Two aliens were differently situated from the others, the IJ addressed their circumstances individually.
While not clearly stated, to the extent the Defendant argues that the IJ erred in considering whether the Defendant had the funds to depart in his discretionary review, that argument also fails. As the government points out “an IJ's duty is limited to informing an alien of a reasonable possibility that the alien is eligible for relief at the time of the hearing.” (Doc. 44 at 4) (citing United States v. Lopez-Vasquez, 629 F.3d 894, 895 (9th Cir. 2010). Moreover, “regardless of which type of voluntary departure the alien seeks, whether to grant a request for voluntary departure rests within the sound discretion of the immigration judge.” Mendoza-Andrade, 2020 WL 1139142 *3. The Defendant has not raised any claim that he was eligible for some form of relief, and based on the record before the IJ, there was nothing to suggest that he was. See United States v. Lopez-Velasquez, 629 F.3d 894, 900 (9th Cir. 2010) (citations omitted). The Defendant has not challenged his Notice to Appear, his detainer, or the preceding felony conviction. It is reasonable to presume that in making a discretionary finding, an IJ has reviewed the entirety of the information before him. Here, the ability to fund his own departure was not only statutorily required, but the record reflects that it was only one of several factors that weighed into the IJ's determination to remove the Defendant. No. due process error occurred and the Defendant did not attempt to exhaust his administrative remedies or seek judicial review.

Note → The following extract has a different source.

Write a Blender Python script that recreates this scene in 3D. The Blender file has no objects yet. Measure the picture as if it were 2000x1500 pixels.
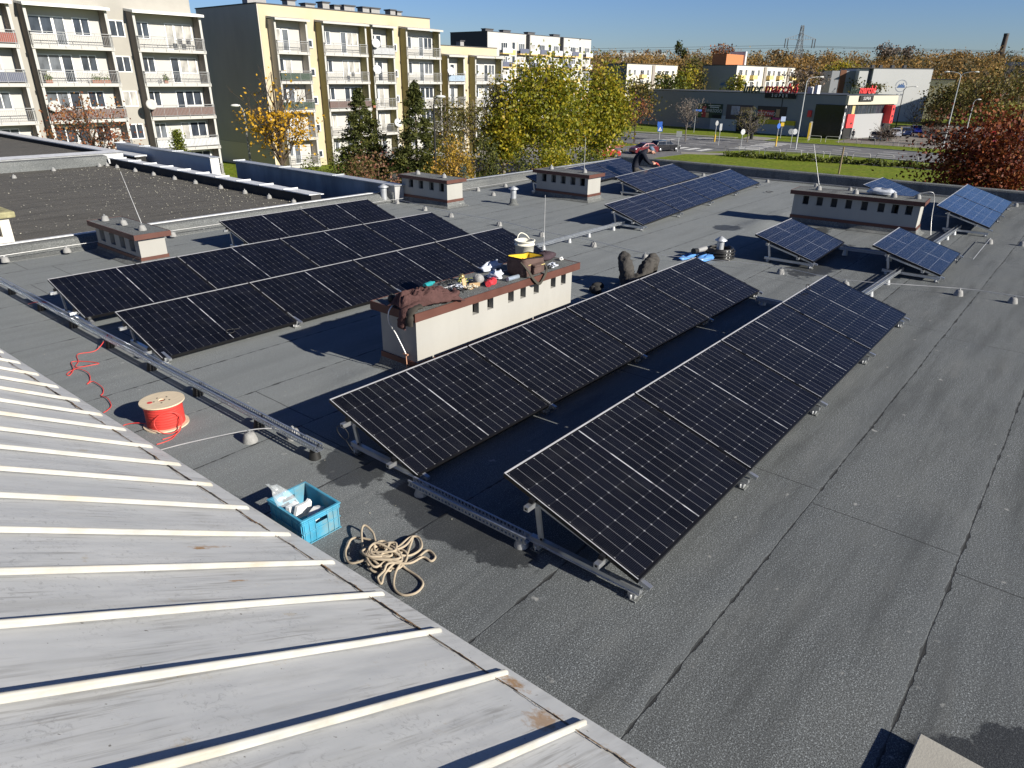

B. Plausible Grounds for Relief from the Expedited Removal Order
Although no due process violation occurred in Defendant's expedited removal process, and he apparently now concedes that he was removable, the Court will review whether it was plausible that he could have avoided the removal order had he an opportunity to do so. See Raya-Vaca, 711 F.3d 1195, 1205 (9th Cir. 2014) (one who “could plausibly have been granted relief in the form of withdrawal of his application for admission” suffers prejudice in expedited removal proceedings when deprived of the opportunity to ask for this form of relief). The Court must identify the factors relevant to the agency's exercise of discretion for the relief being sought, and then determine, in light of those factors, and in consideration of the Defendant's circumstance, if it was plausible that the agency official considering his case would have granted relief from removal. Id. (citing United States v. Rojas-Pedroza, 716 F.3d 1263 (9th Cir. 2013); see also Matter of Thomas, 21 I. & N. Dec. 20 (1995) (In an IJ's exercise of discretion in voluntary removal proceedings “this Board has found it appropriate to consider evidence of unfavorable conduct, including criminal conduct which has not culminated in a final conviction for purposes of the Act”)). The burden is on the Defendant to make a prima facie showing of prejudice by demonstrating plausible grounds for relief from deportation. Rojas-Pedroza, 716 F.3d. at 1263.
The Defendant asserts that he could have provided the IJ grounds to avoid an order of removal. (Doc. 39 at 7). His primary argument is that “he had no criminal history.” (Id. at 1 & 7). At oral argument, he conceded that this is an incorrect statement. As the government points out, the Defendant was referred to the attention of the “INS” because he was convicted of Possession of Drug Paraphernalia, a felony offense, and ordered to serve three-years on probation. (Doc. 44-2). Therefore, the only argument left to support his plausible relief is that he entered the United States as an unaccompanied minor with no prior immigration history. The Court considers these two undisputed facts as positive equities.
However, the Court notes that the Defendant entered the United States on some unknown date in June of 2000 and he turned 18 the following month on July 21. Further, there is nothing in the record to show that he had ties to the United States, and he affirmed that both parents were residing in Mexico at the time of his entry. (Doc. 44-1 at 6). These factors weigh as negative equities. See Rojas-Pedroza, 716 F.3d at 1256 (“positive equities include long residence and close family ties to the United States”). Then, six months after entry, on December 4, 2000, he was arrested on two separate charges. Then on December 14, 2000, he appeared in the Maricopa County Superior Court to plead guilty plea to possession of drug paraphernalia and was sentenced for that crime. (Doc. 44-2). He was then referred to the INS for his removal proceedings. The Defendant's short stay in the United States, his guilty plea and adult conviction, for a drug related felony, all weigh as negative equities. The Court finds that the negative equities, therefore, outweigh the positive ones. Consequently, it is not plausible that the IJ would have granted the Defendant voluntary departure even if he had funds to pay for his return to Mexico.
Count 1, an unspecified crime, was dismissed. (Id.)
Finding that the Defendant did not meet all three prerequisites required by § 1326(d), accordingly, IT IS ORDERED denying the Defendant's Motion to Dismiss (Doc. 39).
IT IS FURTHER ORDERED setting a firm trial date of July 21, 2021 at 9:00 a.m. in Courtroom 602.